Repeat the listing in full, preserving every character.

Data extract
++++++++++++++++++++
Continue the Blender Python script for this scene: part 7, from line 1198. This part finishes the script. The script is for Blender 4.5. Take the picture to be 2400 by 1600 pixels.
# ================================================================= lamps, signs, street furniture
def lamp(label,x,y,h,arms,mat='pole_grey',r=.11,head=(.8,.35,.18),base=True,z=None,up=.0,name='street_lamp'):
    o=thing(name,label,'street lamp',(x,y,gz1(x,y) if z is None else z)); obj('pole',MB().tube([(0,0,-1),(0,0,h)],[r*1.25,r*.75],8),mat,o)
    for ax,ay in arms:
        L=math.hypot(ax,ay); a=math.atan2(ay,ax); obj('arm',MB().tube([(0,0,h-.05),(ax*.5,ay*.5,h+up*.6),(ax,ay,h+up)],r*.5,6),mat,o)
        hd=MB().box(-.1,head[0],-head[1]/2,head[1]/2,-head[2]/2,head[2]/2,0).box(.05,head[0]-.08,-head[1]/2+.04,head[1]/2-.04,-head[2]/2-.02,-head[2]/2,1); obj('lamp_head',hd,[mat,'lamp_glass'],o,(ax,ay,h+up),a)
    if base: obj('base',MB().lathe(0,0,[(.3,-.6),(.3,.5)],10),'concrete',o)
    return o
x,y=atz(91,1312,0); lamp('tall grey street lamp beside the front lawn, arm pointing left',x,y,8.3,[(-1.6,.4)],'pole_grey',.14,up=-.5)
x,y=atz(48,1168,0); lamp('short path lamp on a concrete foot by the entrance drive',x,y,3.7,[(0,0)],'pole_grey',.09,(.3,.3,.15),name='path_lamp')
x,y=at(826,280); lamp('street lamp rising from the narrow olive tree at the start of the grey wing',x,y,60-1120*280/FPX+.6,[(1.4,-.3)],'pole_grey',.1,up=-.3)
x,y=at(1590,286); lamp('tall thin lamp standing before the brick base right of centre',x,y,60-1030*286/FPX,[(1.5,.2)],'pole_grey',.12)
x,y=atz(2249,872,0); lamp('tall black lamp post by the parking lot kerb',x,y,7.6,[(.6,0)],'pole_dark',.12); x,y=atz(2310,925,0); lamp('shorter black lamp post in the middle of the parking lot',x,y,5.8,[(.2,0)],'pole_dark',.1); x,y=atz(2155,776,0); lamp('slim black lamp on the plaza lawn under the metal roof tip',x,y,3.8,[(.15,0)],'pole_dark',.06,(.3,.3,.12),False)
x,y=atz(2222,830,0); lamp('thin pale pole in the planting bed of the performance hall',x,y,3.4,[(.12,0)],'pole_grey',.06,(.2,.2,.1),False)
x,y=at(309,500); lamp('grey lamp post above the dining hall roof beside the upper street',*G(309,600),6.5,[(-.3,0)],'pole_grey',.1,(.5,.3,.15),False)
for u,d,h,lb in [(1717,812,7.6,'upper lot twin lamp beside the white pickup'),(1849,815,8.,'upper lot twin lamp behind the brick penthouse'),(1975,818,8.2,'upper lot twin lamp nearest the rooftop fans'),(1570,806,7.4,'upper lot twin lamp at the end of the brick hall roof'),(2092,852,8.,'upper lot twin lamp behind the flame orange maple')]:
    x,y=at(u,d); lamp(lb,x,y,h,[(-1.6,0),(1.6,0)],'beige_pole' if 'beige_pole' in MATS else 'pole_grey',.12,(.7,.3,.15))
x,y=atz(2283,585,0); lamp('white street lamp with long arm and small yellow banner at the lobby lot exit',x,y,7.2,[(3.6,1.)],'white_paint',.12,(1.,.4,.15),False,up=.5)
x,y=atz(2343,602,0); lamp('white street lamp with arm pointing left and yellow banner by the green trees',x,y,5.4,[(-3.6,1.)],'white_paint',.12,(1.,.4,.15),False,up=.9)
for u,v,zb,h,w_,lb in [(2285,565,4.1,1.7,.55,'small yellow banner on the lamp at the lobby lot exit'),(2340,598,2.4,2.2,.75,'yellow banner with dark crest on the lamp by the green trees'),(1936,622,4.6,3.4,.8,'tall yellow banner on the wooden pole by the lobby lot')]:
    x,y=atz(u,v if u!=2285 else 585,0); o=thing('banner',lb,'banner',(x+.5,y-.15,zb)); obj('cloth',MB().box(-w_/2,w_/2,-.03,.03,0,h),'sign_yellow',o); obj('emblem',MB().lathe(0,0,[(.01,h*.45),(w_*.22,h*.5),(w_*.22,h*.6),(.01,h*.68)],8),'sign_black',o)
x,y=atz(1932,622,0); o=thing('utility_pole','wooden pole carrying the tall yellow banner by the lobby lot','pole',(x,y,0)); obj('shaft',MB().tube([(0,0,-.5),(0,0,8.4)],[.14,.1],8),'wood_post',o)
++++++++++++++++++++
Solved problem
Continue the Blender Python script for this scene: part 7, from line 1198. This part finishes the script. The script is for Blender 4.5. Take the picture to be 2400 by 1600 pixels.
# ================================================================= lamps, signs, street furniture
def lamp(label,x,y,h,arms,mat='pole_grey',r=.11,head=(.8,.35,.18),base=True,z=None,up=.0,name='street_lamp'):
    o=thing(name,label,'street lamp',(x,y,gz1(x,y) if z is None else z)); obj('pole',MB().tube([(0,0,-1),(0,0,h)],[r*1.25,r*.75],8),mat,o)
    for ax,ay in arms:
        L=math.hypot(ax,ay); a=math.atan2(ay,ax); obj('arm',MB().tube([(0,0,h-.05),(ax*.5,ay*.5,h+up*.6),(ax,ay,h+up)],r*.5,6),mat,o)
        hd=MB().box(-.1,head[0],-head[1]/2,head[1]/2,-head[2]/2,head[2]/2,0).box(.05,head[0]-.08,-head[1]/2+.04,head[1]/2-.04,-head[2]/2-.02,-head[2]/2,1); obj('lamp_head',hd,[mat,'lamp_glass'],o,(ax,ay,h+up),a)
    if base: obj('base',MB().lathe(0,0,[(.3,-.6),(.3,.5)],10),'concrete',o)
    return o
x,y=atz(91,1312,0); lamp('tall grey street lamp beside the front lawn, arm pointing left',x,y,8.3,[(-1.6,.4)],'pole_grey',.14,up=-.5)
x,y=atz(48,1168,0); lamp('short path lamp on a concrete foot by the entrance drive',x,y,3.7,[(0,0)],'pole_grey',.09,(.3,.3,.15),name='path_lamp')
x,y=at(826,280); lamp('street lamp rising from the narrow olive tree at the start of the grey wing',x,y,60-1120*280/FPX+.6,[(1.4,-.3)],'pole_grey',.1,up=-.3)
x,y=at(1590,286); lamp('tall thin lamp standing before the brick base right of centre',x,y,60-1030*286/FPX,[(1.5,.2)],'pole_grey',.12)
x,y=atz(2249,872,0); lamp('tall black lamp post by the parking lot kerb',x,y,7.6,[(.6,0)],'pole_dark',.12); x,y=atz(2310,925,0); lamp('shorter black lamp post in the middle of the parking lot',x,y,5.8,[(.2,0)],'pole_dark',.1); x,y=atz(2155,776,0); lamp('slim black lamp on the plaza lawn under the metal roof tip',x,y,3.8,[(.15,0)],'pole_dark',.06,(.3,.3,.12),False)
x,y=atz(2222,830,0); lamp('thin pale pole in the planting bed of the performance hall',x,y,3.4,[(.12,0)],'pole_grey',.06,(.2,.2,.1),False)
x,y=at(309,500); lamp('grey lamp post above the dining hall roof beside the upper street',*G(309,600),6.5,[(-.3,0)],'pole_grey',.1,(.5,.3,.15),False)
for u,d,h,lb in [(1717,812,7.6,'upper lot twin lamp beside the white pickup'),(1849,815,8.,'upper lot twin lamp behind the brick penthouse'),(1975,818,8.2,'upper lot twin lamp nearest the rooftop fans'),(1570,806,7.4,'upper lot twin lamp at the end of the brick hall roof'),(2092,852,8.,'upper lot twin lamp behind the flame orange maple')]:
    x,y=at(u,d); lamp(lb,x,y,h,[(-1.6,0),(1.6,0)],'beige_pole' if 'beige_pole' in MATS else 'pole_grey',.12,(.7,.3,.15))
x,y=atz(2283,585,0); lamp('white street lamp with long arm and small yellow banner at the lobby lot exit',x,y,7.2,[(3.6,1.)],'white_paint',.12,(1.,.4,.15),False,up=.5)
x,y=atz(2343,602,0); lamp('white street lamp with arm pointing left and yellow banner by the green trees',x,y,5.4,[(-3.6,1.)],'white_paint',.12,(1.,.4,.15),False,up=.9)
for u,v,zb,h,w_,lb in [(2285,565,4.1,1.7,.55,'small yellow banner on the lamp at the lobby lot exit'),(2340,598,2.4,2.2,.75,'yellow banner with dark crest on the lamp by the green trees'),(1936,622,4.6,3.4,.8,'tall yellow banner on the wooden pole by the lobby lot')]:
    x,y=atz(u,v if u!=2285 else 585,0); o=thing('banner',lb,'banner',(x+.5,y-.15,zb)); obj('cloth',MB().box(-w_/2,w_/2,-.03,.03,0,h),'sign_yellow',o); obj('emblem',MB().lathe(0,0,[(.01,h*.45),(w_*.22,h*.5),(w_*.22,h*.6),(.01,h*.68)],8),'sign_black',o)
x,y=atz(1932,622,0); o=thing('utility_pole','wooden pole carrying the tall yellow banner by the lobby lot','pole',(x,y,0)); obj('shaft',MB().tube([(0,0,-.5),(0,0,8.4)],[.14,.1],8),'wood_post',o)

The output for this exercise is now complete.